H1s are the most obvious text on the page. Follow these quick tips for determining the quality of your competitors’ H1:

  • Is there only one on each page?
  • Is their H1 the title or does it accurately reflect what the page is about?
  • Does it include a target long-tail keyword? (this helps Google index the page appropriately)
  • Does it respond to the user’s intent?
  • Is it 20-70 characters?
  • Does it stand out on the page?

Social Media Presence

Buzzsumo is a good paid tool to find out how many people are talking about your competitors’ brand, your niche, or a specific topic identified by a target long-tail keyword.

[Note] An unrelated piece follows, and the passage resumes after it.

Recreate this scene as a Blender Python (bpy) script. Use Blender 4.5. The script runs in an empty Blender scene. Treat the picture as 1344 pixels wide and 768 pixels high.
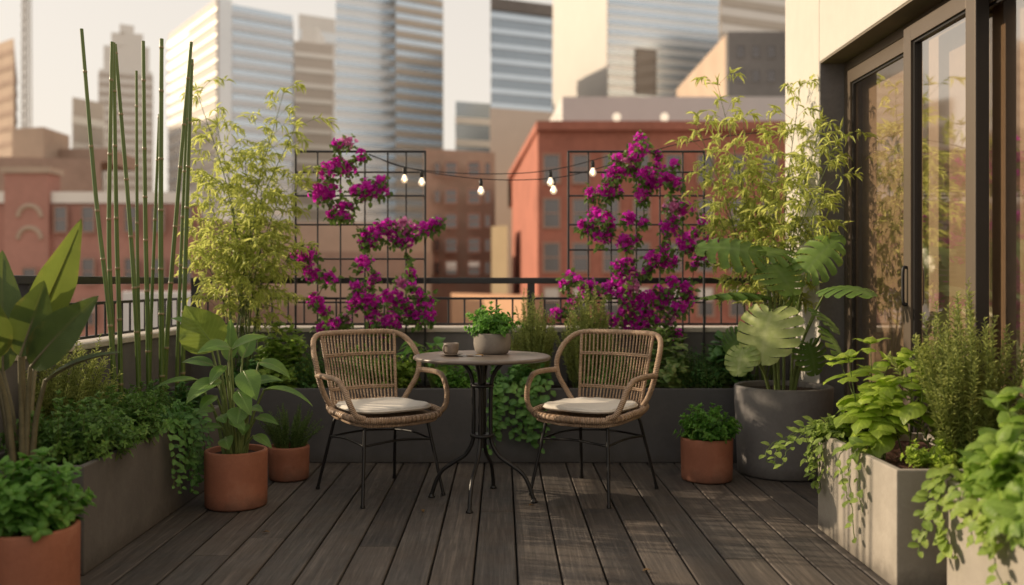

Type in your general topic and refine your search by adding or removing words. This tool will also help you determine your competitors’ social media presence, which is growing in importance in SEO.

And, spend a few minutes each day with a double-chai-matcha-ball-latte smoothie swiping through Insta to check up on your competitors from a user’s perspective.

How can I use those insights?

Hopefully you’ve gained some major insights by analyzing your competition. With these insights, you can develop tactics for improving or enhancing your SEO strategy.

Now, ask yourself:

What should I prioritize? (Where are you falling short of your competition? Or, where can you outshine your competition?)

And,

What is not worth focusing my efforts on?

Consider this last question carefully. We may think something is irrelevant (or important), but the metrics can surprise us. Unless you’re beating the pants off your competitors, you want to be as comprehensive and inclusive as possible in your SEO strategy, but you also don’t want to be barking up the wrong tree. It is an exhausting waste of energy and effort.

Keep in mind that no one recipe is going to work. The strategies offered here are dynamic, flexible, and relative to your brand and business approach. Read far and wide, talk to people in the industry, and follow your nose to broaden your SEO arsenal.

Last words of advice…

Don’t rush the process.

Use the available tools–anything of value is worth the investment.

Know that competitor analysis is an ongoing process so keep it up.